Chissà cosa proverebbe il fondatore, don Massimo Camisasca, oggi vescovo di Reggio Emilia e Guastalla, visitando lo stand della Fraternità San Carlo (C4), con la sua mostra “O Felice virum!”, dedicata alla figura dell’uomo felice, San Giuseppe, sposo di Maria e genitore del Salvatore, nonché patrono della Fraternità oggi guidata da don Paolo Sottopietra. Chissà quali sentimenti attraverserebbero l’animo di colui che padre è stato, e lo è ancora, di «una famiglia in due istituti», come ha definito il rapporto tra la Fraternità e le Missionarie di San Carlo che, dopo il riconoscimento dieci anni fa, dal 2019 godono di un governo, indipendente dai confratelli maggiori sacerdoti, ora affidato alla superiora suor Rachele Paiusco. Due fioriture, l’una già rigogliosa, l’altra solamente più giovane, che sbocciano da un unico ramo, proprio come i due germogli che spuntano dal bastone del nobile falegname nell’iconografia che campeggia sullo sfondo, alle spalle del bancone, dove è possibile, come ogni anno, rinnovare l’abbonamento a “Fraternità e Missione”, la loro rivista (in omaggio c’è la maglietta con la stampa del tema della mostra).
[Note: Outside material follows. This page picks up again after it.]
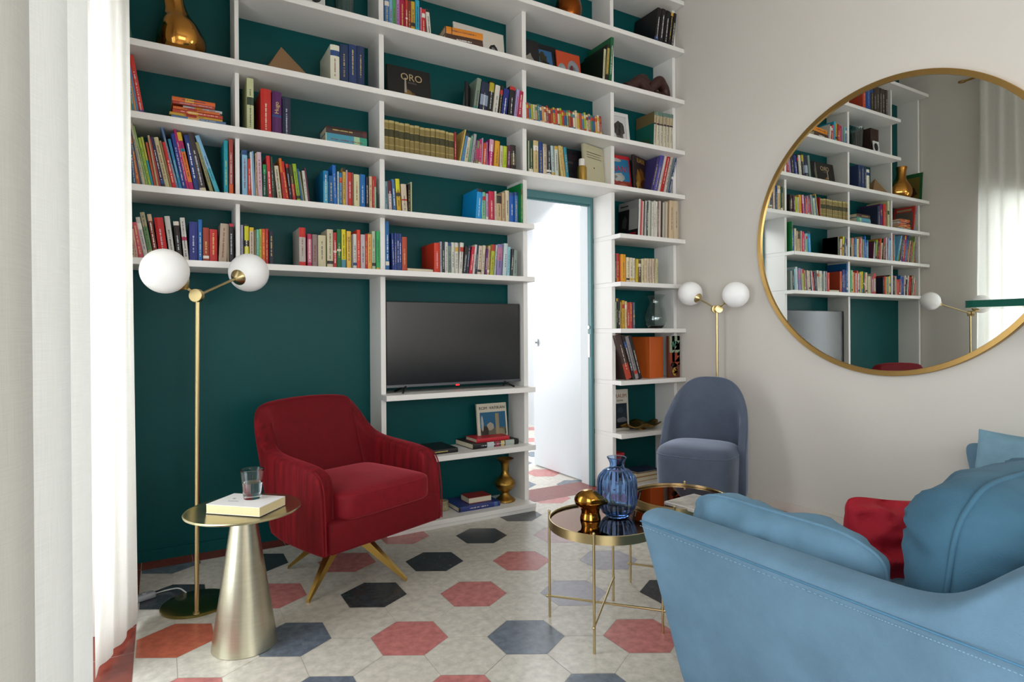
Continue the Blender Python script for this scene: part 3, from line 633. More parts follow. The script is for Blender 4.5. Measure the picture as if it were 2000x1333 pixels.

Innanzitutto uomini (e donne)
«Volevo essere felice come quel mio amico che stava per entrare in seminario», racconta un novello prete testimoniando le ragioni di una fede, maturata tra le scuole superiori e l’università e vissuta con pienezza fino al sorgere della vocazione, di fronte agli occhi sgranati di quanti sostano ad ascoltare quello che è solo uno tra i tanti incontri che quotidianamente animano il programma del giorno (lo potete consultare sul sito internet Sancarlo.org o in loco sulla lavagnetta appesa a una colonna all’interno dello stand). «E sentivo anche che quella strada poteva essere per me», prosegue il giovane uomo. Un uomo di cui Dio ha avuto bisogno, di lui come di quel centinaio di sacerdoti missionari che popolano, in gruppi di almeno tre, una moltitudine di case sparpagliate per una ventina di paesi in più d’un continente. Ora c’è anche un gruppo di missionarie (17 professe definitive, 8 temporanee e 7 novizie) che vivono, come loro e con loro, la passione per la gloria di Cristo nel mondo.
L’origine di una diversità
È una capacità di incontro, ascolto e abbraccio sorprendente quella che si percepisce, quasi magneticamente, avvicinandosi allo stand della Fraternità San Carlo in Fiera a Rimini. È così da anni ormai. Sembra che quando passano di lì, i visitatori siano come attratti da una misteriosa forza: tanto il ragazzino che sfreccia libero sullo skateboard quanto l’anziano e barbuto presbitero che si avvicina per salutare concisamente una giovane suora.
Caldi sorrisi e occhi vivi sorgono dietro le mascherine, che proprio non riescono a celare la grandezza di cuori avvinti alla presenza, palpabile, del Mistero. Sembra quasi di essere in chiesa. Dio fatto carne nelle membra di giovani donne, e uomini, che colpiscono per maturità e intelligenza, attenzione e capacità di accogliere. Ma osservandoli in azione si capisce che non stanno in piedi da soli, non brillano di luce propria: a sostenerli è proprio la fede. È la ricchezza di una storia, viva, che parte lontano.
Sulla panchina in silenzio
Il bel clima che si respira nei paraggi del temporaneo distaccamento della San Carlo presso i padiglioni – dove a dar man forte ai giovani seminaristi e alle novizie che governano sicure lo stand ci sono persino laici storici dell’amministrazione – si alimenta, almeno a tratti, di uno strano silenzio. Qualcuna lo cerca anche appartandosi con discrezione su di una panchina per preparare l’imminente testimonianza. Forse è il «silenzio di San Giuseppe», come si legge, sfogliando nel quartino che approfondisce i contenuti della mostra, in una citazione di Benedetto XVI; un silenzio che «non manifesta un vuoto interiore, ma, al contrario, la pienezza di fede che egli porta nel cuore, e che guida ogni suo pensiero ed ogni sua azione».
Una citazione che segue quelle di Francesco, Giovanni Paolo II, Bernardo di Chiaravalle, Adrienne von Speyr… quasi fossero una compagnia di giganti nella fede, a loro volta stupefatti testimoni del «segreto della grandezza di Giuseppe», notato da Paolo VI. Quale segreto? «L’aver fatto della sua vita un servizio, un sacrificio, al mistero dell’Incarnazione e alla missione redentrice che vi è congiunta». Che bello avere uomini e donne così come compagni di viaggio nel cammino al Destino.